## What is required
Please output the lines shown below exactly as they appear.

· · · · ·

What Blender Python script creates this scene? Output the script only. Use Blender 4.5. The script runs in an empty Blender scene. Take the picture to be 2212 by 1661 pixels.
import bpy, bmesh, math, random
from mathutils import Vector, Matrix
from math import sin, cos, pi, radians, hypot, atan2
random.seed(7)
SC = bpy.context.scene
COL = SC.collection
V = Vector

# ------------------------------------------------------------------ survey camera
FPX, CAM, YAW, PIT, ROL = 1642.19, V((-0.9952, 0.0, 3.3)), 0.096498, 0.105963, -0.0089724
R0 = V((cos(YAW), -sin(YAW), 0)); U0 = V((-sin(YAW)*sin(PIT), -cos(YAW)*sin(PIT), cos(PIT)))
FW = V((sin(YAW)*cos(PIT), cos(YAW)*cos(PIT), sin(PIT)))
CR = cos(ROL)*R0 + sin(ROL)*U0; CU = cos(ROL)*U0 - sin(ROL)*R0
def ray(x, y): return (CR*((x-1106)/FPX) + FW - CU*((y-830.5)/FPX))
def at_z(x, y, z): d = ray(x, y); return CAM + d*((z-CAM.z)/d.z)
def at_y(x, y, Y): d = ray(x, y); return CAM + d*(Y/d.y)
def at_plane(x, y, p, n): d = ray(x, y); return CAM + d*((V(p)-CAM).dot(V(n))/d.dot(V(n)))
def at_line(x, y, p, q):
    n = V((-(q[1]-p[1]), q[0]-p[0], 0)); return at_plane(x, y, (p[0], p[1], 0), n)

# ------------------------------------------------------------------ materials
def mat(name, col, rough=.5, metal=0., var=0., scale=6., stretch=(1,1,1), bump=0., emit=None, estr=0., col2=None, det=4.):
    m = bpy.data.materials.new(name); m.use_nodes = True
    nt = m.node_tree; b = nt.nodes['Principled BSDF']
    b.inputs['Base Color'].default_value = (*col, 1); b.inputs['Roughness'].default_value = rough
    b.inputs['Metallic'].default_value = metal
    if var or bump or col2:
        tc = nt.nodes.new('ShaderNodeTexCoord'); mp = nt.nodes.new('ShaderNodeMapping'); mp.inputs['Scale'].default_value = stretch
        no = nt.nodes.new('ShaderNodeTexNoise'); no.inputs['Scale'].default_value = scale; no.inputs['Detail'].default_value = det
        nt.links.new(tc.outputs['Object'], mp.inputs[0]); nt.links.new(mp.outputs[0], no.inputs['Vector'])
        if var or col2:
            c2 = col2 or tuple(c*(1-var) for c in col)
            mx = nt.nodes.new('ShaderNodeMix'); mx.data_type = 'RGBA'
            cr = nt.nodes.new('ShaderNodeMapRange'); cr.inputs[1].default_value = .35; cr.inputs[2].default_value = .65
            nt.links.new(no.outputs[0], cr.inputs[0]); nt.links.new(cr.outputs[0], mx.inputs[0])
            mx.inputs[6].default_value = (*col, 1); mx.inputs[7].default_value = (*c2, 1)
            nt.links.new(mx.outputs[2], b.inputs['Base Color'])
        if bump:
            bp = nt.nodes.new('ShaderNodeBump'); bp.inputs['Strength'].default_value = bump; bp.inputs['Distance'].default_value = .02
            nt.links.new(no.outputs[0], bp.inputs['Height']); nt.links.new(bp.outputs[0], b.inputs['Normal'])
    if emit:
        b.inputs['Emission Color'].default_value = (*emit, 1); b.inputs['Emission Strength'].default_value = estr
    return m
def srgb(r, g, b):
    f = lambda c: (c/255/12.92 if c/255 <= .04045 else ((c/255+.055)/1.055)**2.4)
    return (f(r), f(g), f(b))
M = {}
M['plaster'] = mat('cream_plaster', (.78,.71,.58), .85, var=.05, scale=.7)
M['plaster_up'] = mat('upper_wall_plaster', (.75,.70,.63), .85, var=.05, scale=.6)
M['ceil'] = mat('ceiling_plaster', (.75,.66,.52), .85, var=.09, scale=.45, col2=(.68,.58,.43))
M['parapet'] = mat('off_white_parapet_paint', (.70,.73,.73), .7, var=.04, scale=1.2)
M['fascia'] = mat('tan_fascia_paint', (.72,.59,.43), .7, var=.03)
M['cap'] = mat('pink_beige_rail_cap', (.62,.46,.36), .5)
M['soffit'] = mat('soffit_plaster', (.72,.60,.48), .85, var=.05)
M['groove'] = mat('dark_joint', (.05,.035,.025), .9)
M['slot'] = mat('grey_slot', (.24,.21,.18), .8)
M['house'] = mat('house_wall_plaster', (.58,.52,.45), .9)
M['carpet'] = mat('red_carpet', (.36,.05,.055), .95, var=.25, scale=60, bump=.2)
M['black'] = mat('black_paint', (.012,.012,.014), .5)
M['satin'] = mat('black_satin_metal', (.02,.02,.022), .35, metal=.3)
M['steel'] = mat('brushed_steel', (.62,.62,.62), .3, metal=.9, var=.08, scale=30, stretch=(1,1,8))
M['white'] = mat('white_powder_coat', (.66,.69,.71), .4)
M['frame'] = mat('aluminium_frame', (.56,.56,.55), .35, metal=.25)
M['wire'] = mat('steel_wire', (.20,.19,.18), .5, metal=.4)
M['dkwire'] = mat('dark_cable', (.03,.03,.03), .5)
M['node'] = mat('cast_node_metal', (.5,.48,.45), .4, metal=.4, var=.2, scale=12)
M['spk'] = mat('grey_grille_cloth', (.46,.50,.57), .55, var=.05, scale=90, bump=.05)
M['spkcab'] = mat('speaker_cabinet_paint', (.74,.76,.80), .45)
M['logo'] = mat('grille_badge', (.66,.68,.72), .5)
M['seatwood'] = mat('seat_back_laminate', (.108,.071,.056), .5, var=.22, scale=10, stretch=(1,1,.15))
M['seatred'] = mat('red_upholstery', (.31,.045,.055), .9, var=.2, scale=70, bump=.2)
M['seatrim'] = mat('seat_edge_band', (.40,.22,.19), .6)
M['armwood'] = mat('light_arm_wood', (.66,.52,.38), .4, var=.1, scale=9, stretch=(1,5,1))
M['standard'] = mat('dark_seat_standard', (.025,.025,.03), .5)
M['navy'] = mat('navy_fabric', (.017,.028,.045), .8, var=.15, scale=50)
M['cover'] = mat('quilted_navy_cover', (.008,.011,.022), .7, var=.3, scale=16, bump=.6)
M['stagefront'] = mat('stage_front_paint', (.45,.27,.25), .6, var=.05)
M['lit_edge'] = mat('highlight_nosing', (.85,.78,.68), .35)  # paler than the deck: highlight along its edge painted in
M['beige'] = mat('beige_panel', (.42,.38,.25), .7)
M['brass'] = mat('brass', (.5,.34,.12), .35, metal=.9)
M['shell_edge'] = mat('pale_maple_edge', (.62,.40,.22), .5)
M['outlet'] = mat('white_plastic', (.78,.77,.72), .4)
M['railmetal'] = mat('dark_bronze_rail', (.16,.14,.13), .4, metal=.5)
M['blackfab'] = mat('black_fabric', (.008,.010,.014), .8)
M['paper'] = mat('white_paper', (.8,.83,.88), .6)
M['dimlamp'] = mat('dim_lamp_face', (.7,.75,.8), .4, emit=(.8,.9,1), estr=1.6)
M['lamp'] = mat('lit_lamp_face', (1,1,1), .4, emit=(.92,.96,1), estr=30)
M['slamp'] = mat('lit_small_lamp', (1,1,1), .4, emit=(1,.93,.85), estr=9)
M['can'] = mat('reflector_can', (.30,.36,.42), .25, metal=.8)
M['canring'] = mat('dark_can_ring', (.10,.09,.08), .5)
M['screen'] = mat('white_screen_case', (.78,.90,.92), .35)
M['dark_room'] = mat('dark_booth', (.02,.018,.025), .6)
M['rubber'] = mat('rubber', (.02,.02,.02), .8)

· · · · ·

## Task answer
What Blender Python script creates this scene? Output the script only. Use Blender 4.5. The script runs in an empty Blender scene. Take the picture to be 2212 by 1661 pixels.
import bpy, bmesh, math, random
from mathutils import Vector, Matrix
from math import sin, cos, pi, radians, hypot, atan2
random.seed(7)
SC = bpy.context.scene
COL = SC.collection
V = Vector

# ------------------------------------------------------------------ survey camera
FPX, CAM, YAW, PIT, ROL = 1642.19, V((-0.9952, 0.0, 3.3)), 0.096498, 0.105963, -0.0089724
R0 = V((cos(YAW), -sin(YAW), 0)); U0 = V((-sin(YAW)*sin(PIT), -cos(YAW)*sin(PIT), cos(PIT)))
FW = V((sin(YAW)*cos(PIT), cos(YAW)*cos(PIT), sin(PIT)))
CR = cos(ROL)*R0 + sin(ROL)*U0; CU = cos(ROL)*U0 - sin(ROL)*R0
def ray(x, y): return (CR*((x-1106)/FPX) + FW - CU*((y-830.5)/FPX))
def at_z(x, y, z): d = ray(x, y); return CAM + d*((z-CAM.z)/d.z)
def at_y(x, y, Y): d = ray(x, y); return CAM + d*(Y/d.y)
def at_plane(x, y, p, n): d = ray(x, y); return CAM + d*((V(p)-CAM).dot(V(n))/d.dot(V(n)))
def at_line(x, y, p, q):
    n = V((-(q[1]-p[1]), q[0]-p[0], 0)); return at_plane(x, y, (p[0], p[1], 0), n)

# ------------------------------------------------------------------ materials
def mat(name, col, rough=.5, metal=0., var=0., scale=6., stretch=(1,1,1), bump=0., emit=None, estr=0., col2=None, det=4.):
    m = bpy.data.materials.new(name); m.use_nodes = True
    nt = m.node_tree; b = nt.nodes['Principled BSDF']
    b.inputs['Base Color'].default_value = (*col, 1); b.inputs['Roughness'].default_value = rough
    b.inputs['Metallic'].default_value = metal
    if var or bump or col2:
        tc = nt.nodes.new('ShaderNodeTexCoord'); mp = nt.nodes.new('ShaderNodeMapping'); mp.inputs['Scale'].default_value = stretch
        no = nt.nodes.new('ShaderNodeTexNoise'); no.inputs['Scale'].default_value = scale; no.inputs['Detail'].default_value = det
        nt.links.new(tc.outputs['Object'], mp.inputs[0]); nt.links.new(mp.outputs[0], no.inputs['Vector'])
        if var or col2:
            c2 = col2 or tuple(c*(1-var) for c in col)
            mx = nt.nodes.new('ShaderNodeMix'); mx.data_type = 'RGBA'
            cr = nt.nodes.new('ShaderNodeMapRange'); cr.inputs[1].default_value = .35; cr.inputs[2].default_value = .65
            nt.links.new(no.outputs[0], cr.inputs[0]); nt.links.new(cr.outputs[0], mx.inputs[0])
            mx.inputs[6].default_value = (*col, 1); mx.inputs[7].default_value = (*c2, 1)
            nt.links.new(mx.outputs[2], b.inputs['Base Color'])
        if bump:
            bp = nt.nodes.new('ShaderNodeBump'); bp.inputs['Strength'].default_value = bump; bp.inputs['Distance'].default_value = .02
            nt.links.new(no.outputs[0], bp.inputs['Height']); nt.links.new(bp.outputs[0], b.inputs['Normal'])
    if emit:
        b.inputs['Emission Color'].default_value = (*emit, 1); b.inputs['Emission Strength'].default_value = estr
    return m
def srgb(r, g, b):
    f = lambda c: (c/255/12.92 if c/255 <= .04045 else ((c/255+.055)/1.055)**2.4)
    return (f(r), f(g), f(b))
M = {}
M['plaster'] = mat('cream_plaster', (.78,.71,.58), .85, var=.05, scale=.7)
M['plaster_up'] = mat('upper_wall_plaster', (.75,.70,.63), .85, var=.05, scale=.6)
M['ceil'] = mat('ceiling_plaster', (.75,.66,.52), .85, var=.09, scale=.45, col2=(.68,.58,.43))
M['parapet'] = mat('off_white_parapet_paint', (.70,.73,.73), .7, var=.04, scale=1.2)
M['fascia'] = mat('tan_fascia_paint', (.72,.59,.43), .7, var=.03)
M['cap'] = mat('pink_beige_rail_cap', (.62,.46,.36), .5)
M['soffit'] = mat('soffit_plaster', (.72,.60,.48), .85, var=.05)
M['groove'] = mat('dark_joint', (.05,.035,.025), .9)
M['slot'] = mat('grey_slot', (.24,.21,.18), .8)
M['house'] = mat('house_wall_plaster', (.58,.52,.45), .9)
M['carpet'] = mat('red_carpet', (.36,.05,.055), .95, var=.25, scale=60, bump=.2)
M['black'] = mat('black_paint', (.012,.012,.014), .5)
M['satin'] = mat('black_satin_metal', (.02,.02,.022), .35, metal=.3)
M['steel'] = mat('brushed_steel', (.62,.62,.62), .3, metal=.9, var=.08, scale=30, stretch=(1,1,8))
M['white'] = mat('white_powder_coat', (.66,.69,.71), .4)
M['frame'] = mat('aluminium_frame', (.56,.56,.55), .35, metal=.25)
M['wire'] = mat('steel_wire', (.20,.19,.18), .5, metal=.4)
M['dkwire'] = mat('dark_cable', (.03,.03,.03), .5)
M['node'] = mat('cast_node_metal', (.5,.48,.45), .4, metal=.4, var=.2, scale=12)
M['spk'] = mat('grey_grille_cloth', (.46,.50,.57), .55, var=.05, scale=90, bump=.05)
M['spkcab'] = mat('speaker_cabinet_paint', (.74,.76,.80), .45)
M['logo'] = mat('grille_badge', (.66,.68,.72), .5)
M['seatwood'] = mat('seat_back_laminate', (.108,.071,.056), .5, var=.22, scale=10, stretch=(1,1,.15))
M['seatred'] = mat('red_upholstery', (.31,.045,.055), .9, var=.2, scale=70, bump=.2)
M['seatrim'] = mat('seat_edge_band', (.40,.22,.19), .6)
M['armwood'] = mat('light_arm_wood', (.66,.52,.38), .4, var=.1, scale=9, stretch=(1,5,1))
M['standard'] = mat('dark_seat_standard', (.025,.025,.03), .5)
M['navy'] = mat('navy_fabric', (.017,.028,.045), .8, var=.15, scale=50)
M['cover'] = mat('quilted_navy_cover', (.008,.011,.022), .7, var=.3, scale=16, bump=.6)
M['stagefront'] = mat('stage_front_paint', (.45,.27,.25), .6, var=.05)
M['lit_edge'] = mat('highlight_nosing', (.85,.78,.68), .35)  # paler than the deck: highlight along its edge painted in
M['beige'] = mat('beige_panel', (.42,.38,.25), .7)
M['brass'] = mat('brass', (.5,.34,.12), .35, metal=.9)
M['shell_edge'] = mat('pale_maple_edge', (.62,.40,.22), .5)
M['outlet'] = mat('white_plastic', (.78,.77,.72), .4)
M['railmetal'] = mat('dark_bronze_rail', (.16,.14,.13), .4, metal=.5)
M['blackfab'] = mat('black_fabric', (.008,.010,.014), .8)
M['paper'] = mat('white_paper', (.8,.83,.88), .6)
M['dimlamp'] = mat('dim_lamp_face', (.7,.75,.8), .4, emit=(.8,.9,1), estr=1.6)
M['lamp'] = mat('lit_lamp_face', (1,1,1), .4, emit=(.92,.96,1), estr=30)
M['slamp'] = mat('lit_small_lamp', (1,1,1), .4, emit=(1,.93,.85), estr=9)
M['can'] = mat('reflector_can', (.30,.36,.42), .25, metal=.8)
M['canring'] = mat('dark_can_ring', (.10,.09,.08), .5)
M['screen'] = mat('white_screen_case', (.78,.90,.92), .35)
M['dark_room'] = mat('dark_booth', (.02,.018,.025), .6)
M['rubber'] = mat('rubber', (.02,.02,.02), .8)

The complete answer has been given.